Born-again ex-inmates are special blessing
With a wealth of experience from the UK, chaplain Simeon Sturney is helping churches and prisons in Ghana support offenders too. His new book proved to be the perfect training tool on a recent visit. Chris Rolfe reports.
“Prison systems around the globe might be vastly different, but prisoners’ emotions when they enter and leave them are the same the world over,” says Simeon Sturney.
That’s why, on a recent visit to Ghana, he was glad to use his 22 years’ experience as a through-the-gate chaplain at HMP Bronzefield to train churches involved in prison ministry.
“I ran two workshops called ‘The heart of prison ministry’ in Kumasi and Tamale – cities in central and northern Ghana – for the Church of Pentecost,” he says of the trip taken with friends Andy Gilmour and Terry Lewis.
“They were for church leaders and others who run ministries supporting people in prison or as they come out.”
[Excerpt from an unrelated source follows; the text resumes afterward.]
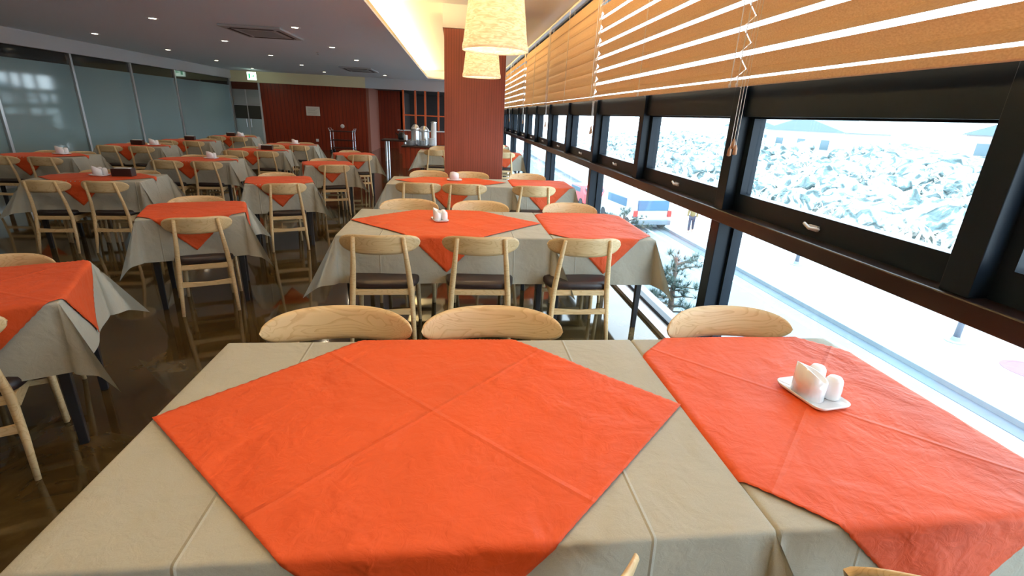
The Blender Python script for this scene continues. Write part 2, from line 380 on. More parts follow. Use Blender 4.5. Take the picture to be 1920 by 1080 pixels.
# ------------------------------------------------------------------ window wall
FP = 1.52
fins = [2.84 + FP * k for k in range(-4, 16)]
struct('wall_right_lintel', MB().box(XW + 0.02, XW + 0.2, Y0, YB + 6, 2.86, ZH), M['winframe'])
struct('trim_30', MB().box(XW + 0.03, XW + 0.16, Y0, YB + 6, 1.635, 1.80), M['winframe'])               # head above the sashes
struct('trim_31', MB().box(XW - 0.02, XW + 0.15, Y0, YB + 6, 1.02, 1.095), M['winrail'], bevel=0.006)     # rail between the rows
struct('trim_32', MB().box(XW - 0.02, XW + 0.15, Y0, YB + 6, 0.0, 0.035), M['stone'])                     # sill on the floor
ti = 40; wi = 1
for k, y in enumerate(fins):
    low = (k - 4) % 2 == 0
    struct('trim_%d' % ti, MB().box(XW, XW + 0.17, y - 0.05, y + 0.05, 1.095, 1.80), M['winframe'], bevel=0.003); ti += 1
    if low:
        struct('trim_%d' % ti, MB().box(XW, XW + 0.17, y - 0.05, y + 0.05, 0.035, 1.02), M['winframe'], bevel=0.003); ti += 1
        g = tag(empty('window_%d' % wi, (XW + 0.12, y + FP, 0.035)), kind='structure'); wi += 1
        MB().box(-0.004, 0.004, -FP + 0.05, FP - 0.05, 0.02, 0.985).build('glass', M['glass'], g)
        m_ = MB().box(-0.03, 0.03, -FP + 0.05, FP - 0.05, 0.0, 0.03).box(-0.03, 0.03, -FP + 0.05, FP - 0.05, 0.955, 0.985)
        m_.box(-0.03, 0.03, -FP + 0.05, -FP + 0.075, 0.03, 0.955).box(-0.03, 0.03, FP - 0.075, FP - 0.05, 0.03, 0.955)
        m_.build('window_frame', M['winframe'], g)
    # top hung sash between this mullion and the next, transom glass above
    g = tag(empty('window_%d' % wi, (XW + 0.11, y + FP / 2, 1.095)), kind='structure'); wi += 1
    h = FP / 2 - 0.05
    m_ = MB().box(-0.04, 0.03, -h, h, 0, 0.105).box(-0.04, 0.03, -h, h, 0.53, 0.56)
    m_.box(-0.04, 0.03, -h, -h + 0.045, 0.105, 0.53).box(-0.04, 0.03, h - 0.045, h, 0.105, 0.53)
    fr = m_.build('sash', M['winframe'], g)
    MB().box(0.0, 0.008, -h + 0.045, h - 0.045, 0.105, 0.53).build('glass', M['glass'], g)
    MB().box(0.0, 0.008, -h, h, 0.70, 1.77).build('transom_glass', M['glass'], g)
    MB().box(-0.052, -0.04, -0.03, 0.03, 0.035, 0.060).tube([(-0.06, -0.055, 0.052), (-0.068, 0.0, 0.046), (-0.06, 0.05, 0.060)], [0.005, 0.008, 0.008], 8)\
        .build('handle', M['white'], g)

# ------------------------------------------------------------------ lamps: cove tube, downlights, pendants
cv = empty('cove_light', (XC - 0.13, 7.4, ZL + 0.045), 0, 'long warm light tube hidden in the cove beside the low ceiling edge', 'cove light')
MB().box(-0.05, 0.05, -11.4, 11.4, 0, 0.02).build('light_tray', M['alu'], cv)
MB().tube([(0, -11.3, 0.042), (0, 11.3, 0.042)], 0.016).build('light_tube', M['strip_on'], cv)

def area(name, parent, size, power, col, loc=(0, 0, 0), rot=(0, 0, 0), spread=None, shape='DISK', size_y=None):
    l = bpy.data.lights.new(name, 'AREA'); l.shape = shape; l.size = size; l.energy = power; l.color = col
    if size_y: l.size_y = size_y
    if spread: l.spread = spread
    o = bpy.data.objects.new(name, l); COL.objects.link(o); o.location = loc; o.rotation_euler = rot
    if parent: o.parent = parent
    return o
dl0 = empty('downlight', (0, 0, 0))
MB().lathe([(0.048, 0.0), (0.075, -0.006), (0.082, -0.002), (0.082, 0.0)], n=24, cap0=False, cap1=False).build('trim_ring', M['white'], dl0, smooth=True)
MB().lathe([(0.047, -0.0025), (0.047, 0.0)], n=20).build('lens', M['lamp_on'], dl0)
area('lamp_glow', dl0, 0.09, DOWN_W, (1.0, 0.82, 0.58), loc=(0, 0, -0.012), spread=radians(150))
cols = [(-2.46, 'the column nearest the cove'), (-4.48, 'the middle column'), (-6.85, 'the column nearest the glass wall')]
ordn = ['first', 'second', 'third', 'fourth', 'fifth', 'sixth', 'seventh']
first = True
for x, cn in cols:
    n = 0
    for k, y in enumerate([1.4, 3.8, 6.2, 8.62, 11.0, 13.5, 16.0, 18.6]):
        if x > -3 and k == 6: continue
        if -5 < x < -4 and k == 2: continue
        d = dl0 if first else copy_tree(dl0); first = False
        d.location = (x, y + (0.1 if x < -6 else 0), ZL)
        if k >= 3:
            tag(d, 'round downlight, %s one in %s' % (['nearest', 'second', 'third', 'fourth', 'fifth'][n], cn), 'downlight', 'recessed downlights in the low ceiling'); n += 1
        else:
            tag(d, 'round downlight above the camera end, row %s of %s' % (ordn[k], cn), 'downlight', 'recessed downlights in the low ceiling')

p0 = empty('pendant_lamp', (0, 0, 0))
R0, R1, HT = 0.235, 0.185, 0.40
prof = [(R0 * 1.0, 0.0), (R0 * 1.006, 0.02), (R0 * 0.985, 0.045), (R0 * 0.972, 0.05)]
for i in range(1, 13): prof.append((R0 * 0.972 + (R1 - R0 * 0.972) * i / 12, 0.05 + (HT - 0.05) * i / 12))
sh = MB().lathe(prof, n=64, cap0=False, cap1=False).build('lamp_shade', M['shade'], p0, smooth=True, solid=-0.004)
MB().lathe([(R1, HT - 0.012), (R1, HT)], n=48).build('shade_top', M['shade'], p0)
MB().tube([(0, 0, HT), (0, 0, ZH - 2.01)], 0.004, 8).build('lamp_cord', M['black'], p0)
MB().lathe([(0.05, ZH - 2.01 - 0.025), (0.05, ZH - 2.01)], n=24).build('ceiling_cup', M['white'], p0)
MB().tube([(0, 0, HT), (0, 0, HT - 0.10)], 0.02, 12).build('lamp_holder', M['white'], p0)
MB().lathe([(0.012, 0.31), (0.03, 0.285), (0.038, 0.255), (0.03, 0.225), (0.01, 0.212)], n=20).build('bulb', M['bulb_on'], p0, smooth=True)
pl = bpy.data.lights.new('lamp_glow', 'POINT'); pl.energy = PEND_W; pl.color = (1.0, 0.84, 0.60); pl.shadow_soft_size = 0.045
plo = bpy.data.objects.new('lamp_glow', pl); COL.objects.link(plo); plo.location = (0, 0, 0.25); plo.parent = p0
for i, (x, y, lb) in enumerate([(0.275, 3.82, 'large woven paper drum pendant lamp hanging nearest the camera'),
                                (0.31, 6.5, 'smaller looking woven paper pendant lamp hanging in front of the brown pillar'),
                                (0.28, 1.15, 'woven paper pendant lamp straight above the foreground wide table')]):
    d = p0 if i == 0 else copy_tree(p0)
    d.location = (x, y, 2.01); tag(d, lb, 'pendant lamp', 'woven paper pendant lamps')

# ------------------------------------------------------------------ blinds
def blind(y0, y1, gap, idx, label, tas=True):
    """pleated wooden-look slats: every slat a Z of two faces; gap open between slats"""
    P = 0.128; z0 = 1.785; top = 2.95
    root = empty('window_blind', (1.54, (y0 + y1) / 2, z0), 0, label, 'window blind', 'woven blinds along the windows')
    L = (y1 - y0) / 2 - 0.006
    nsl = int((top - z0 - 0.05) / P)
    for k in range(nsl):
        zb = 0.045 + k * P
        hgt = P - gap
        t = 0.004
        if gap > 0:
            out = [(-0.026, 0), (0.024, hgt * 0.45), (-0.022, hgt), (-0.022 + t, hgt), (0.024 + t, hgt * 0.45), (-0.026 + t, 0)]
        else:
            out = [(-0.016, -0.006), (-0.004, hgt * 0.3), (0.004, hgt * 0.75), (0.012, hgt + 0.012), (0.012 + t, hgt + 0.012), (0.004 + t, hgt * 0.75), (-0.004 + t, hgt * 0.3), (-0.016 + t, -0.006)]
        out = [(a, zb + b) for a, b in out]
        MB().prism(out, 'y', -L, L).build('slat', M['blind'], root)
    MB().box(-0.016, 0.016, -L, L, 0.0, 0.035).build('bottom_rail', M['blind'], root, bevel=0.004)
    MB().box(-0.03, 0.03, -L, L, top - z0 - 0.01, top - z0 + 0.018).build('head_rail', M['white'], root)
    for yy in (-L + 0.03, 0.0, L - 0.03):
        pts = []
        mb = MB()
        for xx in (-0.031, 0.032):
            mb.tube([(xx, yy, 0.0), (xx, yy, top - z0)], 0.0035, 6)
        mb.build('ladder_cord', M['cord'], root)
        kn = MB().lathe([(0.002, -0.006), (0.008, 0.0), (0.008, 0.012), (0.002, 0.018)], cx=-0.033, cy=yy, n=10).build('cord_knob', M['cord'], root, smooth=True)
    if tas:
        mb = MB(); mt = MB()
        for j, (dy, zz) in enumerate(((0.0, -0.30), (0.028, -0.27), (0.055, -0.31))):
            mb.tube([(-0.034, L - 0.14 + dy, top - z0), (-0.034, L - 0.14 + dy, zz)], 0.0016, 6)
            mt.lathe([(0.004, zz), (0.010, zz - 0.02), (0.011, zz - 0.05), (0.003, zz - 0.054)], cx=-0.034, cy=L - 0.14 + dy, n=12)
        mb.build('pull_cord', M['cord'], root); mt.build('cord_tassel', M['tassel'], root, smooth=True)
    return root
bl = [-1.68, -0.28, 2.72, 5.70, 8.68, 11.66, 14.64, 17.62, 20.2]
bn = ['woven tan window blind behind the camera position', 'woven tan blind at the right edge of view with wide open slats',
      'woven tan blind, second from the right edge, bright gaps between slats', 'closed tan blind next beyond the two open ones',
      'closed tan blind, the farther of the two closed ones', 'open tan blind just beyond the closed blinds',
      'tan blind second beyond the closed blinds, beside the brown pillar edge', 'farthest tan blind at the end of the window wall']
for i, (a, b_) in enumerate(zip(bl, bl[1:])):
    blind(a, b_, 0.0 if i in (3, 4) else 0.026, i, bn[i])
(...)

The workshops talked about Jesus’s heart towards people on the margins who might be going in the wrong direction in life.
“We looked at the heart of an offender and realised it’s probably the same as ours.
“Then we looked at what churches can do for offenders, but also what an ex-offender can bring to their church; how we might be blessed by somebody who’s experienced prison and turned their life around.”
Simeon’s relationship with the Ghana Prisons Service dates back to a visit to the country in 2009. Since then he has continued to visit prisons and help with training.